Kids’ shows? My daughter may never recover from “Teletubbies,” “Dora the Explorer” and “Yo Gabba Gabba!” Nor forgive so-called grown-ups who put them out there.

“Celebrity Boxing” was canceled after just two episodes, but what shows they were! Danny Bonaduce beat Barry Williams, Tanya Harding hammered Paula Jones, 7’7” Manute Bol froze William (“The Refrigerator”) Perry, and Joey Buttafuocco busted up “Chyna” Laurer after Weird Al Yankovic bailed on the fight because Chyna was a girl.

Worst songs? Stinkers from my heyday: “MacArthur Park” by Richard Harris (What was with the cake?), “Yummy Yummy Yummy (I Got Love in My Tummy)” by Ohio Express, “ “(You’re) Having My Baby” by Paul Anka, “Feelings” by Morris Albert, “Honey” by Bobby Goldsboro, “Muskrat Love” (dumbest lyrics ever, tied with every song by America), anything by Foreigner …

Rhino Records gave us four “Golden Throats” albums based on celebrities butchering all-time favorites. Think William Shatner warbling “Lucy in the Sky with Diamonds” and Mae West loose with “Day Tripper.” Can’t wait to hear “(I Can’t Get No) Satisfaction” by Phyllis Diller or “Peace in the Valley” by Wink Martindale? This was the set for you.

Cars? Long before the first Yugo blew off the Mackinac Bridge there were AMC Gremlins and Chevy Vegas. Ford Pintos were great to help start a campfire. I had a Chevy Chevette which held up a year; alas, the Smithsonian didn’t want it. My parents had not one but two station wagons with faux-wood panels. Mom trundled my brothers and I around in, encouraging us to run, walk ride bikes and seek other healthy alternatives.

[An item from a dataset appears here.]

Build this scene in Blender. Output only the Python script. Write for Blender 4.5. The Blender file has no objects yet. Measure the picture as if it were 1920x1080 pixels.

Who could forget the Amphicar, which stunk as a car and boat? Saugatuck’s Harbor Duck really floats. Not the Amphicar, which made a new art of drowning before manufacturers pulled the plug on it.

Stupid fads? I came in in the ‘50s with hula hoops, candy cigarettes and ant farms. The ‘60s brought lava lamps, mood rings and smiley faces; ‘70s streaking, pet rocks and 8-tracks; ‘80s big hair and boom boxes. I was finished.

Columnist Cory Stoppel bewails how today’s glut of tech toys distract us from nature, contemplation and our humanity. The more I think about human nature, the more it seems a Misgiving Tree growing crap we can’t wait to buy like one nonstop Twinkie.

Given that, what is wrong with accessories to mindlessness? Even more important: What do Hush Puppies grow into? Coney Dogs? Pay me to go away and I’ll see.